■ Exercise directions ■
The listing below begins with the first line you should copy; stop after the line containing "Y = (CH-z)*F/(py-HY);", and drop every picture.

■ Material ■
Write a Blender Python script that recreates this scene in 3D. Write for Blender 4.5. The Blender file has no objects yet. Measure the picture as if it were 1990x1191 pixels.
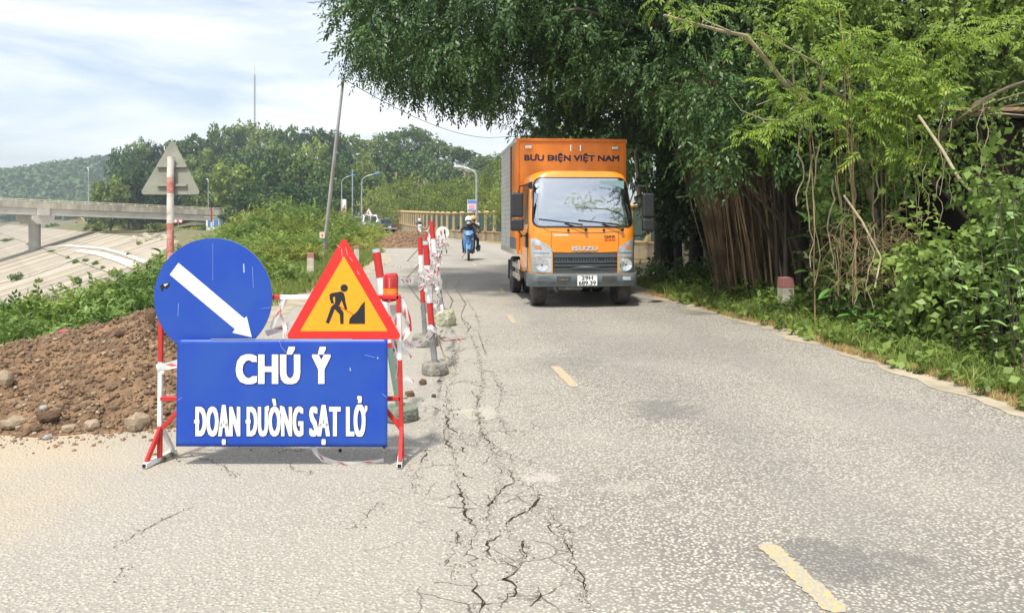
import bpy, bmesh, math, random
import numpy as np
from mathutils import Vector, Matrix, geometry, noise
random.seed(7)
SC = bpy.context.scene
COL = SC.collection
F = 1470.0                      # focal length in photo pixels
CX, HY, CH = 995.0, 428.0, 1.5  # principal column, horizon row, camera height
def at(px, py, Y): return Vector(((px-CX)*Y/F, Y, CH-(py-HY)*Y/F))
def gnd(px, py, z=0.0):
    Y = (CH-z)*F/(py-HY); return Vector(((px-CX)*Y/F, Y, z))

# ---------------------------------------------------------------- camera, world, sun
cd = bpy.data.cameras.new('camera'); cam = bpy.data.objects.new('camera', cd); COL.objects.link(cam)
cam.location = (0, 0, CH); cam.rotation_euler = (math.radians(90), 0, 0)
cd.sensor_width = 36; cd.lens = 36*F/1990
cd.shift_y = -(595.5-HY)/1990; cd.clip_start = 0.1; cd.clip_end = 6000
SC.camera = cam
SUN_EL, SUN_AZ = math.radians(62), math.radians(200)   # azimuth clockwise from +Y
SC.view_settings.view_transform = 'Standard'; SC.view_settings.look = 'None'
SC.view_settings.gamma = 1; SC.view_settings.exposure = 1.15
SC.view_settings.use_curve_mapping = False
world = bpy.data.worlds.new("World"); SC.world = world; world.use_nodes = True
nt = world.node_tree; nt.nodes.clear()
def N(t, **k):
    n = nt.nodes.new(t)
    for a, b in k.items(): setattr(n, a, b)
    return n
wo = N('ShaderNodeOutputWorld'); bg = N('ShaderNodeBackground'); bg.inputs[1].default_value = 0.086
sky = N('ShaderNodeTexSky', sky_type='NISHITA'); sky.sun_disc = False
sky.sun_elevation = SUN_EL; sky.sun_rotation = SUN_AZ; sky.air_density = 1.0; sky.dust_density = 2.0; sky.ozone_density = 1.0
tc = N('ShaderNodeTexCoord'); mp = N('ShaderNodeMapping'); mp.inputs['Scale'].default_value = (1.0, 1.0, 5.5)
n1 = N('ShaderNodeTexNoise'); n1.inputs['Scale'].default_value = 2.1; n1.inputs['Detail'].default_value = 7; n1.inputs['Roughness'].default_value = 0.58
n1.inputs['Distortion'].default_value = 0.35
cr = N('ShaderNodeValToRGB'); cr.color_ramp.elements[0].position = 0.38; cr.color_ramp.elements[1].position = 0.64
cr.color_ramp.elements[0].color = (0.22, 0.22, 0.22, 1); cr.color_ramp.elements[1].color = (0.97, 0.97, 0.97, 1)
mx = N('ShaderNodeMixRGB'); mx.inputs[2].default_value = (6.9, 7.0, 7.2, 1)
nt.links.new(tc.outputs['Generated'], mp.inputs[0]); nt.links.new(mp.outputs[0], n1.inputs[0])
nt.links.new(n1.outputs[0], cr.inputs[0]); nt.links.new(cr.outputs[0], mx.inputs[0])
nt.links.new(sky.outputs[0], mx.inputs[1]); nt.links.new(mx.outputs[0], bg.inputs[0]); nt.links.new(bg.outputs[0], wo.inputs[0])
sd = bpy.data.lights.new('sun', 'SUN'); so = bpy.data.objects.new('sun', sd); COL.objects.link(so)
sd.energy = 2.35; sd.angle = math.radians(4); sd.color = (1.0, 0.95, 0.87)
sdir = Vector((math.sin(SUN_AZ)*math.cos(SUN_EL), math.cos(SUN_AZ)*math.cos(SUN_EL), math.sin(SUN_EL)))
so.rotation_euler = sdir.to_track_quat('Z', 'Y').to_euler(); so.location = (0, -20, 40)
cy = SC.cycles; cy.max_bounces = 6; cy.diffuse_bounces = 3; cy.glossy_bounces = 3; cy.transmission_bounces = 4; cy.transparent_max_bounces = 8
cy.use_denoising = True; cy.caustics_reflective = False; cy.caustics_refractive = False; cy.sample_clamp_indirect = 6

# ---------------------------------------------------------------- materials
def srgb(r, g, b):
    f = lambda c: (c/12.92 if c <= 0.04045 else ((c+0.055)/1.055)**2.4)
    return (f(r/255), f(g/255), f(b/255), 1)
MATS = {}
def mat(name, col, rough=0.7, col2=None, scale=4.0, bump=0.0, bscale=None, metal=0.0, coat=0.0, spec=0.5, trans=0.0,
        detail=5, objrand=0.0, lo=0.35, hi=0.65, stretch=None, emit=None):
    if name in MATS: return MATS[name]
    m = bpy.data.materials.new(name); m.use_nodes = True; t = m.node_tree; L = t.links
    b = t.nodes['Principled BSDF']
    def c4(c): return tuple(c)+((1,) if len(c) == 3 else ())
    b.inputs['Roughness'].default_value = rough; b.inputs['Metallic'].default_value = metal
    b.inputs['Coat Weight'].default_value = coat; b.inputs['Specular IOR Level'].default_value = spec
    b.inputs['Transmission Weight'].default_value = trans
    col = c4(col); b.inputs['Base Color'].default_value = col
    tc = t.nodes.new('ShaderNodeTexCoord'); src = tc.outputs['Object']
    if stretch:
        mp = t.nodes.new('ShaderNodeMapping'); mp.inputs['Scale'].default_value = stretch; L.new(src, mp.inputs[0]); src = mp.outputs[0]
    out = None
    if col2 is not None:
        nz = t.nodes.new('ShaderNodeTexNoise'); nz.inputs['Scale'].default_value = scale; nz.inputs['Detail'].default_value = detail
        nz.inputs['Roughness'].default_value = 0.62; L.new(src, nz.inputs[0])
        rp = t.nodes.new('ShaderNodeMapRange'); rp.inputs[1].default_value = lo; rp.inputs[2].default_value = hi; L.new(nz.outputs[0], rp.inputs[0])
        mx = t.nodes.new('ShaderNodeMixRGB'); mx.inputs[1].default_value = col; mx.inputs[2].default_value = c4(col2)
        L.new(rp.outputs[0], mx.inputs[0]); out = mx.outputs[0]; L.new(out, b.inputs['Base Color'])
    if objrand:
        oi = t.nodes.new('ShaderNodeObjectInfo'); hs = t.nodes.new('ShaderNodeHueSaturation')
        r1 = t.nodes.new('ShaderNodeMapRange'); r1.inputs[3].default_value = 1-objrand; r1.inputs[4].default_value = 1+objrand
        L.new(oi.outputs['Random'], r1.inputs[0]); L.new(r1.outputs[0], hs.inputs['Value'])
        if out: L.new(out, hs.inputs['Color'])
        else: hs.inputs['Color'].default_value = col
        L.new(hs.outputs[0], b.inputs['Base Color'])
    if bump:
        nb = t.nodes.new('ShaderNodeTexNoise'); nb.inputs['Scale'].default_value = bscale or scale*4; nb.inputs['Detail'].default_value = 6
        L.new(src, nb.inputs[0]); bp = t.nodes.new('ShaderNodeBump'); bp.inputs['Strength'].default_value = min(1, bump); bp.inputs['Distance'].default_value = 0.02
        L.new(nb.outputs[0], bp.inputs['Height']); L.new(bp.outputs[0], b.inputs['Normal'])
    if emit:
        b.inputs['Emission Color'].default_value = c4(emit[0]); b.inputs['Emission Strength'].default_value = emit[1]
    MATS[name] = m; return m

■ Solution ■
Write a Blender Python script that recreates this scene in 3D. Write for Blender 4.5. The Blender file has no objects yet. Measure the picture as if it were 1990x1191 pixels.
import bpy, bmesh, math, random
import numpy as np
from mathutils import Vector, Matrix, geometry, noise
random.seed(7)
SC = bpy.context.scene
COL = SC.collection
F = 1470.0                      # focal length in photo pixels
CX, HY, CH = 995.0, 428.0, 1.5  # principal column, horizon row, camera height
def at(px, py, Y): return Vector(((px-CX)*Y/F, Y, CH-(py-HY)*Y/F))
def gnd(px, py, z=0.0):
    Y = (CH-z)*F/(py-HY); return Vector(((px-CX)*Y/F, Y, z))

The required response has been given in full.